Solved Is it safe to clean /var/db/freebsd-update/files ?

I've got 107954 files taking up almost 2G of space in the /var/db/freebsd-update/files directory, which I'm assuming are leftovers from performing freebsd-update during the various FreeBSD 10-RC upgrades. Is it safe to remove these? With the ability to rollback an upgrade (using freebsd-update rollback), I'm guessing that this is where that rollback information is saved. I don't see a need to keep all that if I'm past the point of ever wanting to rollback. Perhaps a "cleanup" command needs to be added to freebsd-update.
 
It's all in the freebsd-update(8) manualpage ;-)

Yes, the directory you're referring to here is the so called working directory, which you can also specify yourself by using the -d commandline parameter. As you guessed yourself; this is the place where temporary files and downloaded updates go. So if everything went well it should be safe to simply clean this one out.

As to your idea; I'd suggest to create a Problem Report (PR) for that, if one doesn't exist yet (seems that it doesn't). Just be sure to be precise and descriptive with your suggestion and also mark it as a request for change.
 
I also desire to have freebsd-update keep it's self tidy

I checked man freebsd-update and there was no mention of a clean function
 
I stumbled on this thread from the main menu of the site (right side) and noticed I also have 1.8 gb of files in this directory. Interestingly enough rm could not remove them because there were too many files so I ended up deleting the /var/db/freebsd-update/files directory itself then re-creating it and setting the appropriate permissions. Apparently rm has a parameter limit ;)
 
Apparently rm has a parameter limit ;)
Not exactly, limit is in the shell when expanding commands like rm /var/db/freebsd-update/files/*.
When the '*' is expanded, that expansion is performed from the shell itself, it then exec the rm process passing the file list as a single argument and the latter is size limited.
 
Apparently rm has a parameter limit ;)

When I expereince that I just modify my parameter, and do a rm a few times. Something like this for example:
rm a*
rm b*
rm c*


or for example
rm 201609*
rm 201610*
rm 201611*


I'm guessing there is a way that you don't need to do that, but that is what I do, and its a good way to practice syntax with wild-cards.
 
Why remove just files when the whole directory can be cleaned?
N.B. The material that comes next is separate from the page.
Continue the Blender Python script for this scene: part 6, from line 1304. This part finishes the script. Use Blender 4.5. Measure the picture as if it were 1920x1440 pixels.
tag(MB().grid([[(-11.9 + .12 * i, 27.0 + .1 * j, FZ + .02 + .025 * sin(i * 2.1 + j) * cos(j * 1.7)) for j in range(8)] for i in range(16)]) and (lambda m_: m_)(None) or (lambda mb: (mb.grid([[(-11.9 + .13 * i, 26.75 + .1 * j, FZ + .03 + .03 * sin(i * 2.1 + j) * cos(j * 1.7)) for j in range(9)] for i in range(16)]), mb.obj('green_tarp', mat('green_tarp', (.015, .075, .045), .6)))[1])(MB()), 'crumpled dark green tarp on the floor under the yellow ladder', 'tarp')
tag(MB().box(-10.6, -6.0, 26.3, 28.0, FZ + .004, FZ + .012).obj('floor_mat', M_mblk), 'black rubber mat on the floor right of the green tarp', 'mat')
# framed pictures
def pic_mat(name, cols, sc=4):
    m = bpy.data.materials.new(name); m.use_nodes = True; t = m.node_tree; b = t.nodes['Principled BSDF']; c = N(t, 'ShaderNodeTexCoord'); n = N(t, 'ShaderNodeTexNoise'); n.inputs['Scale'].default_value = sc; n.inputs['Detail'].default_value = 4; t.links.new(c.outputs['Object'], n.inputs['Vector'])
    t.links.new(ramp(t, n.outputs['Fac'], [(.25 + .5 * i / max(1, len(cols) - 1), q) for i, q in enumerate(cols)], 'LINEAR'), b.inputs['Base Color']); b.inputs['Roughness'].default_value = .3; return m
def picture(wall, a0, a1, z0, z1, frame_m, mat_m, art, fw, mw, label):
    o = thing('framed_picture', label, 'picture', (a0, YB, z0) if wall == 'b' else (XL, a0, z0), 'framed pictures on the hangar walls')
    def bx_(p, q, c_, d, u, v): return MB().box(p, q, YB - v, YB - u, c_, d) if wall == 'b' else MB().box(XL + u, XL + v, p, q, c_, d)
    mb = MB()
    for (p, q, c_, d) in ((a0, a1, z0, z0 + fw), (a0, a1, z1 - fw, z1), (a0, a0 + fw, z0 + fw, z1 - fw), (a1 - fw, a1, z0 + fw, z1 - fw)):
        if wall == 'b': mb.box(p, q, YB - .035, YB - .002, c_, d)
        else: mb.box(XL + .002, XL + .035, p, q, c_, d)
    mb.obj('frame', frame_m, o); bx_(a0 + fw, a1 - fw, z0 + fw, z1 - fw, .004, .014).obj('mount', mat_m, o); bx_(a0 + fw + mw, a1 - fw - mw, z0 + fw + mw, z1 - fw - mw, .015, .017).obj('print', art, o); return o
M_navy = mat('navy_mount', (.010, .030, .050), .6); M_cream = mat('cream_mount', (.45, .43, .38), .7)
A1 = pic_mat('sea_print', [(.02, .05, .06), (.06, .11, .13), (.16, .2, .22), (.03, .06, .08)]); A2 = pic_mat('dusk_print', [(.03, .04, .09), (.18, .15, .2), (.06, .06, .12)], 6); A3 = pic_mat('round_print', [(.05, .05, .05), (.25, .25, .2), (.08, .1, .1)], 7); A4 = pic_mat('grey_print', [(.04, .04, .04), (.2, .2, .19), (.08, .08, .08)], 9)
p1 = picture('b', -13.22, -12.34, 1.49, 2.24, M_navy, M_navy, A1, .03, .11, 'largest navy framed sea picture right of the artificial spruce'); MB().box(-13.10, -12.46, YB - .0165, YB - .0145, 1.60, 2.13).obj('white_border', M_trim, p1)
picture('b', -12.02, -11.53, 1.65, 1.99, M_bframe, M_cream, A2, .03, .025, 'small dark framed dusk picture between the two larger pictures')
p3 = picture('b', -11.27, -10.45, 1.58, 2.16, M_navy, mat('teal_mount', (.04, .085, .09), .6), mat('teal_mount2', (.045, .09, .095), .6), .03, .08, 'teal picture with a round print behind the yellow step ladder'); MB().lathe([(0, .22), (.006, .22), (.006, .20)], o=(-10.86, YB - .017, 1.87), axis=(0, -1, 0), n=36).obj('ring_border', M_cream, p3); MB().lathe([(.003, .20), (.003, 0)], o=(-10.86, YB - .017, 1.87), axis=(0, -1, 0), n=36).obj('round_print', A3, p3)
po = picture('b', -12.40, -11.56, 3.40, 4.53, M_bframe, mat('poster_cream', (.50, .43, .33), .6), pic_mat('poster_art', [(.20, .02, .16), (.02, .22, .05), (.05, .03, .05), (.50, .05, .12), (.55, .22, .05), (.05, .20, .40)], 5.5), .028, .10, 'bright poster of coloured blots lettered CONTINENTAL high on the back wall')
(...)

rm -r /var/db/freebsd-update/*

Works great.

==EDIT==

I see it now - you wanted to keep the rollback data. But I don't plan on rolling back so my way works fine for me.
 
When I expereince that I just modify my parameter, and do a rm a few times. Something like this for example:
rm a*
rm b*
rm c*


or for example
rm 201609*
rm 201610*
rm 201611*


I'm guessing there is a way that you don't need to do that, but that is what I do, and its a good way to practice syntax with wild-cards.
I've a clean installation from December 2014, with 160.000 files. Because the characters is always hex, I use:

rm [01]*
rm [23]*
(...)
rm [cd]*
rm *


It works.
But I don't understand one thing: In theory is depending on number of files. For example, I'm clean the portsnap database (/var/db/portsnap/files), with "only" 29.000 files:

rm [0-6]*
/bin/rm: Argument list too long.
rm [0-4]*
/bin/rm: Argument list too long.
rm [0-2]*
/bin/rm: Argument list too long.
rm [0-1]*
-ok-


Probably bug? Where is the limit? Can I delete millions of files with rm [01]* too?

Regards.
 
Probably bug? Where is the limit?
Not a bug, works as intended. It's very easy: every shell has a maximum amount of characters which you can use in one single command. So the error message you got simply tells you that you reached that limit.

So then you could use find or xargs or the routine I showed above: # for a in *; do rm $a; done.
 
What's often overlooked is that wildcards aren't fed to the command, in this case rm(1) never actually sees the [0-1]*. It's the shell that interprets the wildcards first and feeds a list of matching files to the command.
 
What's often overlooked is that wildcards aren't fed to the command, in this case rm(1) never actually sees the [0-1]*. It's the shell that interprets the wildcards first and feeds a list of matching files to the command.
Yes, I know, but for the first path, the wildcard represents near to 10.000 files by each starting letter 'a', 'b', etc. and 2nd path is 1.800 files by letter.
 
Why remove just files when the whole directory can be cleaned?

rm -r /var/db/freebsd-update/*

Works great.
This thread does contain helpful replies detailing ways to workaround the commandline character limit when deleting /var/db/freebsd-update/files/*. However, on a fresh installation of FreeBSD /var/db/freebsd-update/ is empty. It is populated, or repopulated if emptied, including the /files subdirectory, the next time freebsd-update fetch is executed.

Therefore I believe rustyx's reply is the easiest and optimal solution to the OP.